China May Wholesale Inflation Hits Near 4-Year High on Iran War-Led Higher Input Costs, AI Boom
China’s factory-gate prices rose at their fastest pace in nearly four years in May, climbing 3.9% from a year earlier, according to data released Wednesday by the National Bureau of Statistics of China. The increase in the Producer Price Index (PPI) was the strongest since July 2022, exceeded economists’ expectations of 3.8%, and accelerated from 2.8% in April.
The report highlights a growing divide inside the world’s second-largest economy: factory costs are rising rapidly while consumer inflation remains subdued.
The Producer Price Index measures prices businesses receive for goods before they reach consumers, including raw materials, industrial products, machinery, and fuel. The Consumer Price Index, by contrast, measures what shoppers pay in stores. In May, factory inflation accelerated sharply while consumer inflation remained modest.
Two major forces appear to be driving the increase.
The first is energy and commodity costs. Rising oil and petrochemical prices have increased costs throughout China’s manufacturing sector. China remains one of the world’s largest energy importers, making its factories particularly sensitive to changes in global commodity markets. Higher transportation, fuel, and materials costs have filtered through industrial supply chains.
The second driver is the global boom in artificial intelligence and electrification. Dong Lijuan, Chief Statistician at the National Bureau of Statistics, said the expansion of AI infrastructure, electrification projects, and computing demand helped lift prices in sectors tied to metals, machinery, and technology hardware.
According to the bureau, non-ferrous metal mining prices rose 36.5% year-over-year, while non-ferrous metal smelting and processing prices increased 24%. Demand for copper, aluminum, rare-earth materials, electrical equipment, and data-center infrastructure has surged as countries and companies race to build AI capacity and expand electric-power systems.
In simple terms, the world’s push toward AI, cloud computing, electric vehicles, and upgraded energy infrastructure is consuming enormous quantities of industrial materials, pushing prices higher.
Consumer inflation told a different story.
China’s Consumer Price Index rose 1.2% from a year earlier in May, below economists’ expectations of 1.3%, while prices slipped 0.1% from April. Core inflation, which excludes food and energy, eased to 1.1%.
Food prices remained weak, falling 1.7% year-over-year, reflecting continued softness in household spending and consumer demand.
One notable exception was energy. Consumer gasoline prices climbed sharply from a year earlier, reflecting higher global crude-oil prices and rising transportation costs.
The gap between factory inflation and consumer inflation is important because it suggests many manufacturers are struggling to pass rising costs on to customers. Businesses are paying more for raw materials and energy, but consumers remain cautious, limiting companies’ ability to raise prices.

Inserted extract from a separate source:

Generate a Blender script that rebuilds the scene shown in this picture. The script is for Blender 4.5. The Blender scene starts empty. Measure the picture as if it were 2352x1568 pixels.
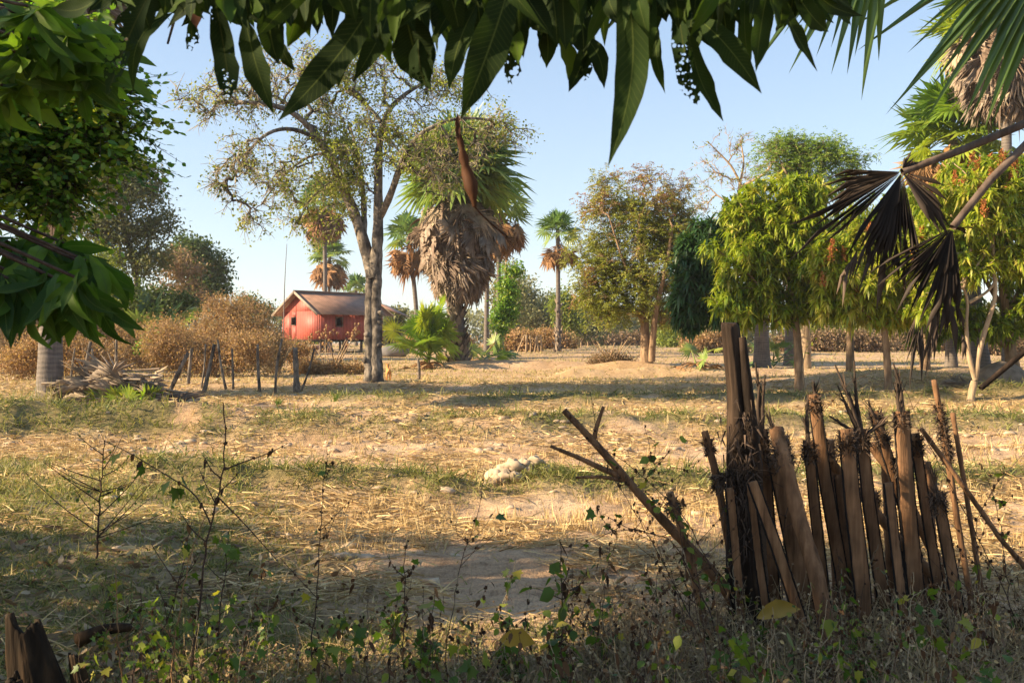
import bpy, math
import numpy as np
rng = np.random.default_rng(11)
R = math.radians
S = bpy.context.scene
COL = S.collection

# ---------------------------------------------------------------- camera
F = 2287.0; CXP = 1176.0; HY = 787.0; CAMZ = 1.6
cam = bpy.data.cameras.new('camera'); camo = bpy.data.objects.new('camera', cam); COL.objects.link(camo)
camo.location = (0, 0, CAMZ); camo.rotation_euler = (R(90), 0, 0)
cam.sensor_width = 36; cam.lens = 36 * F / 2352.0; cam.shift_y = 3 / 2352.0
cam.clip_start = 0.05; cam.clip_end = 6000
cam.dof.use_dof = True; cam.dof.focus_distance = 26; cam.dof.aperture_fstop = 13.0
S.camera = camo

# ---------------------------------------------------------------- light
SUN_EL, SUN_B = 25.0, 13.0           # elevation; how far the sun stands on the camera's side of due left
w = bpy.data.worlds.new('World'); S.world = w; w.use_nodes = True
wn = w.node_tree.nodes; wl = w.node_tree.links
sky = wn.new('ShaderNodeTexSky'); sky.sky_type = 'NISHITA'; sky.sun_disc = False
sky.sun_elevation = R(SUN_EL); sky.sun_rotation = R(270 - SUN_B)
sky.air_density = 1.0; sky.dust_density = 0.5; sky.ozone_density = 1.3; sky.altitude = 0
wmx = wn.new('ShaderNodeMix'); wmx.data_type = 'RGBA'; wmx.inputs[0].default_value = .68; wl.new(sky.outputs[0], wmx.inputs[6])
wtc = wn.new('ShaderNodeTexCoord'); wsp = wn.new('ShaderNodeSeparateXYZ'); wl.new(wtc.outputs['Generated'], wsp.inputs[0])
wrp = wn.new('ShaderNodeValToRGB'); wrp.color_ramp.elements[0].position = 0; wrp.color_ramp.elements[0].color = (.70, .755, .82, 1); wrp.color_ramp.elements[1].position = .42; wrp.color_ramp.elements[1].color = (.34, .51, .76, 1)
wl.new(wsp.outputs[2], wrp.inputs[0]); wsc = wn.new('ShaderNodeVectorMath'); wsc.operation = 'SCALE'; wsc.inputs[3].default_value = 2.4; wl.new(wrp.outputs[0], wsc.inputs[0]); wl.new(wsc.outputs[0], wmx.inputs[7])
wl.new(wmx.outputs[2], wn['Background'].inputs[0]); wn['Background'].inputs[1].default_value = 0.125
sl = bpy.data.lights.new('sun', 'SUN'); sl.energy = 4.8; sl.angle = R(0.6); sl.color = (1.0, 0.79, 0.51)
so = bpy.data.objects.new('sun', sl); COL.objects.link(so)
sdir = np.array([-math.cos(R(SUN_B)) * math.cos(R(SUN_EL)), -math.sin(R(SUN_B)) * math.cos(R(SUN_EL)), math.sin(R(SUN_EL))])
from mathutils import Vector
so.rotation_euler = Vector(sdir).to_track_quat('Z', 'Y').to_euler()
S.view_settings.view_transform = 'Standard'; S.view_settings.look = 'None'
S.view_settings.exposure = 1.58; S.view_settings.gamma = 1.0
S.cycles.max_bounces = 6; S.cycles.transparent_max_bounces = 12
S.cycles.diffuse_bounces = 4; S.cycles.transmission_bounces = 6; S.cycles.volume_bounces = 0; S.cycles.glossy_bounces = 2

# ---------------------------------------------------------------- maths helpers
def nrm(a):
    a = np.asarray(a, float); return a / np.maximum(np.linalg.norm(a, axis=-1, keepdims=True), 1e-9)
def vnoise(x, y, seed=0):
    x = np.asarray(x, float); y = np.asarray(y, float)
    xi = np.floor(x); yi = np.floor(y); fx = x - xi; fy = y - yi
    fx = fx * fx * (3 - 2 * fx); fy = fy * fy * (3 - 2 * fy)
    def h(a, b):
        s = np.sin(a * 127.1 + b * 311.7 + seed * 74.7) * 43758.5453
        return s - np.floor(s)
    return (h(xi, yi) * (1 - fx) + h(xi + 1, yi) * fx) * (1 - fy) + (h(xi, yi + 1) * (1 - fx) + h(xi + 1, yi + 1) * fx) * fy
def fbm(x, y, seed=0, o=4):
    s = 0; a = 0.5
    for k in range(o):
        s = s + a * vnoise(x * 2 ** k, y * 2 ** k, seed + k * 9); a *= 0.5
    return s
def sstep(a, b, x):
    t = np.clip((x - a) / (b - a), 0, 1); return t * t * (3 - 2 * t)
BUNDS = [  # (distance, slope, height, width, x0, x1)
    (10.8, 0.02, 0.24, 0.36, -4.2, -0.35), (11.2, -0.03, 0.20, 0.42, 0.1, 9.0),
    (17.2, 0.03, 0.38, 0.75, -12, 30), (16.2, -0.05, 0.25, 0.7, -14, -4.5), (26.0, 0.02, 0.28, 0.7, -5, 30), (40, 0.02, 0.3, 1.2, 2, 40)]
def gz(x, y):
    x = np.asarray(x, float); y = np.asarray(y, float)
    z = np.interp(y, [-50, 0, 29, 31.3, 33, 36, 45, 50, 75, 100, 200, 3000], [0, 0, 0, .03, .22, .24, .30, .35, .85, 1.1, 1.28, 1.28])
    wob = (fbm(x * .35, y * 0, 3) - .47) * 1.6
    for d, s, h, wd, x0, x1 in BUNDS:
        c = d + s * x + wob
        m = sstep(x0 - .6, x0 + .5, x) * (1 - sstep(x1 - .5, x1 + .6, x))
        z = z + h * m * np.exp(-((y - c) / wd) ** 2) * (0.7 + .6 * fbm(x * 1.3, y * 1.3, 5))
    z = z + 0.14 * sstep(-1.6, -3.4, x + .25 * (y - 9)) * np.exp(-((y - 9.3) / 3.2) ** 2)
    z = z + (fbm(x * .5, y * .5, 1) - .47) * .10 * sstep(1, 12, y)
    z = z + (fbm(x * 2.3, y * 2.3, 2) - .47) * .10
    z = z + (fbm(x * 7, y * 7, 8, 3) - .44) * .055 * sstep(60, 10, y)
    # bare earth mounds under the mango trees and beside the track
    for mx, my, rx, ry, h in [(13.2, 35, 3.4, 1.6, .42), (1.5, 49, 5, 1.2, .35), (-1.5, 53, 3, 1, .25), (-10.7, 23.2, 1.4, 1.2, .08), (5.5, 46, 2.6, .9, .45), (-2.2, 50, 2.4, 1.6, .25), (-4.65, 33.2, 1.6, 1.0, .12), (13.3, 27.5, 1.6, 1.2, .4)]:
        z = z + h * np.exp(-((x - mx) / rx) ** 2 - ((y - my) / ry) ** 2)
    return z
def P(px, py, d): return np.array([(px - CXP) * d / F, d, CAMZ - (py - HY) * d / F])
def G(px, d): x = (px - CXP) * d / F; return np.array([x, d, float(gz(x, d))])
def greenness(x, y):
    g = 0
    for d, s, h, wd, x0, x1 in BUNDS[:5]:
        wob = (fbm(x * .35, y * 0, 3) - .47) * 1.6
        m = sstep(x0 - .6, x0 + .5, x) * (1 - sstep(x1 - .5, x1 + .6, x))
        g = g + m * np.exp(-((y - d - s * x - wob + .1) / (wd * .9)) ** 2)
    g = np.clip(g * 1.1, 0, 1) * sstep(.30, .48, fbm(x * 1.1, y * 1.6, 21) + .05)
    lf = sstep(-.9, -2.2, x + .35 * (y - 7.5)) * sstep(14.5, 12, y) * .72
    near = sstep(5.9, 4.9, y) * .45
    g = np.maximum(np.maximum(g, lf * sstep(.25, .5, fbm(x * .6, y * .6, 33) + .1)), near * sstep(.35, .6, fbm(x, y, 4)))
    g = np.maximum(g, .3 * np.exp(-((y - 22.5) / 2.0) ** 2) * sstep(.35, .55, fbm(x * .3, y * .8, 6)))
    return np.clip(g, 0, 1)

# ---------------------------------------------------------------- mesh builder
class MB:
    def __init__(s): s.v = []; s.f = []; s.r = []; s.a = []; s.n = 0
    def add(s, v, f, r=0.5, a=None):
        v = np.asarray(v, np.float32).reshape(-1, 3); f = np.asarray(f, np.int64)
        if len(v) == 0 or len(f) == 0: return
        s.v.append(v); s.f.append(f + s.n); s.n += len(v)
        s.r.append(np.broadcast_to(np.asarray(r, np.float32).reshape(-1) if np.ndim(r) else np.float32(r), (len(v),)))
        s.a.append(np.zeros((len(v), 2), np.float32) if a is None else np.asarray(a, np.float32))
    def build(s, name, mat, parent=None, smooth=False, loc=None):
        if not s.v: s.add([[0, 0, 0], [.001, 0, 0], [0, .001, 0]], [[0, 1, 2]])
        v = np.concatenate(s.v); r = np.concatenate(s.r); a = np.concatenate(s.a)
        off = np.zeros(3)
        me = bpy.data.meshes.new(name)
        if parent is not None: off = np.array(parent.location)
        elif loc is not None: off = np.array(loc, float)
        v = v - off.astype(np.float32)
        me.vertices.add(len(v)); me.vertices.foreach_set('co', v.ravel())
        idx = np.concatenate([f.ravel() for f in s.f]).astype(np.int32)
        tot = np.concatenate([np.full(len(f), f.shape[1], np.int32) for f in s.f])
        st = np.concatenate([[0], np.cumsum(tot)[:-1]]).astype(np.int32)
        me.loops.add(len(idx)); me.loops.foreach_set('vertex_index', idx)
        me.polygons.add(len(tot)); me.polygons.foreach_set('loop_start', st); me.polygons.foreach_set('loop_total', tot)
        if smooth: me.polygons.foreach_set('use_smooth', np.ones(len(tot), bool))
        me.update(calc_edges=True)
        at = me.attributes.new('rnd', 'FLOAT', 'POINT'); at.data.foreach_set('value', np.ascontiguousarray(r, np.float32))
        if np.any(a):
            for k, nm in enumerate(('across', 'along')):
                at = me.attributes.new(nm, 'FLOAT', 'POINT'); at.data.foreach_set('value', np.ascontiguousarray(a[:, k]))
        if mat: me.materials.append(mat)
        o = bpy.data.objects.new(name, me); COL.objects.link(o)
        if parent is not None: o.parent = parent
        elif loc is not None: o.location = loc
        return o
def thing(name, label, cat, loc, group=None):
    o = bpy.data.objects.new(name, None); COL.objects.link(o); o.location = [float(c) for c in loc]
    o.empty_display_size = .2
    return tag(o, label, cat, group)
def tag(o, label=None, cat=None, group=None, kind=None):
    if label: o['label'] = label
    if cat: o['category'] = cat
    if group: o['group'] = group
    if kind: o['kind'] = kind
    return o
def child_at(parent):  # an origin for sub-parts: children share their thing's local frame
    return parent

def tubes(mb, Pt, Rd, sides=5, r=0.5, caps=False):
    Pt = np.asarray(Pt, float); Rd = np.asarray(Rd, float)
    if Pt.ndim == 2: Pt = Pt[None]; Rd = Rd[None]
    N, K, _ = Pt.shape
    if N == 0: return
    T = nrm(np.gradient(Pt, axis=1)); D = nrm(Pt[:, -1] - Pt[:, 0])
    ref = np.where(np.abs(D[:, 2:3]) > .8, np.array([[1., .1, 0]]), np.array([[0, 0.1, 1.]]))
    U = nrm(np.cross(T, ref[:, None, :])); V = np.cross(T, U)
    an = np.arange(sides) * 2 * np.pi / sides
    ring = Pt[:, :, None] + Rd[:, :, None, None] * (np.cos(an)[:, None] * U[:, :, None] + np.sin(an)[:, None] * V[:, :, None])
    n = np.arange(N)[:, None, None] * K * sides; k = np.arange(K - 1)[None, :, None] * sides; j = np.arange(sides)[None, None]
    j2 = (j + 1) % sides
    f = np.stack([n + k + j, n + k + j2, n + k + sides + j2, n + k + sides + j], -1).reshape(-1, 4)
    rr = np.repeat(np.broadcast_to(np.asarray(r, float), (N,)), K * sides) if np.ndim(r) else r
    mb.add(ring.reshape(-1, 3), f, rr)
    if caps:
        for e, rev in ((0, 1), (K - 1, 0)):
            c = np.arange(N)[:, None] * K * sides + e * sides + (np.arange(sides)[::-1] if rev else np.arange(sides))[None]
            mb.f.append(c + mb.n - N * K * sides)
def smooth_path(pts, n):
    pts = np.asarray(pts, float); t = np.concatenate([[0], np.cumsum(np.linalg.norm(np.diff(pts, axis=0), axis=1))]); t /= t[-1]
    q = np.linspace(0, 1, n); out = np.stack([np.interp(q, t, pts[:, k]) for k in range(3)], 1)
    for _ in range(2): out[1:-1] = (out[:-2] + 2 * out[1:-1] + out[2:]) / 4
    return out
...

That squeeze can pressure profit margins across manufacturing industries.
The implications extend far beyond China.
As the world’s largest manufacturing hub, China produces a significant share of global electronics, machinery, appliances, industrial components, and consumer goods. Rising production costs inside China can eventually ripple through international supply chains and affect prices paid by businesses and consumers around the world.
For much of the past several years, China experienced factory-gate deflation, meaning producer prices were falling. That trend helped keep global goods inflation under control. The recent turnaround suggests that dynamic may be changing.
The May report also reflects broader policy shifts in Beijing. Chinese authorities have been working to reduce excess industrial capacity and discourage aggressive price competition in certain sectors, measures that can contribute to firmer pricing across manufacturing industries.
There are reasons for caution, however.
Many of the strongest gains were concentrated in commodity-related industries such as energy and metals, which can be volatile. If commodity prices retreat, producer inflation could cool quickly. On a monthly basis, producer prices rose more slowly than they did in April, suggesting some moderation may already be underway.
At the same time, weak consumer demand remains one of the biggest challenges facing China’s economy. Without stronger household spending, manufacturers may continue facing pressure despite rising factory output prices.
For now, the picture is one of two very different economies operating side by side: an industrial sector facing rapidly rising input costs driven by energy, metals, and AI-related demand, and a consumer sector that remains far more cautious.
Whether those rising factory costs eventually flow through to shoppers in China and around the world may become one of the most important inflation questions for the global economy in the months ahead.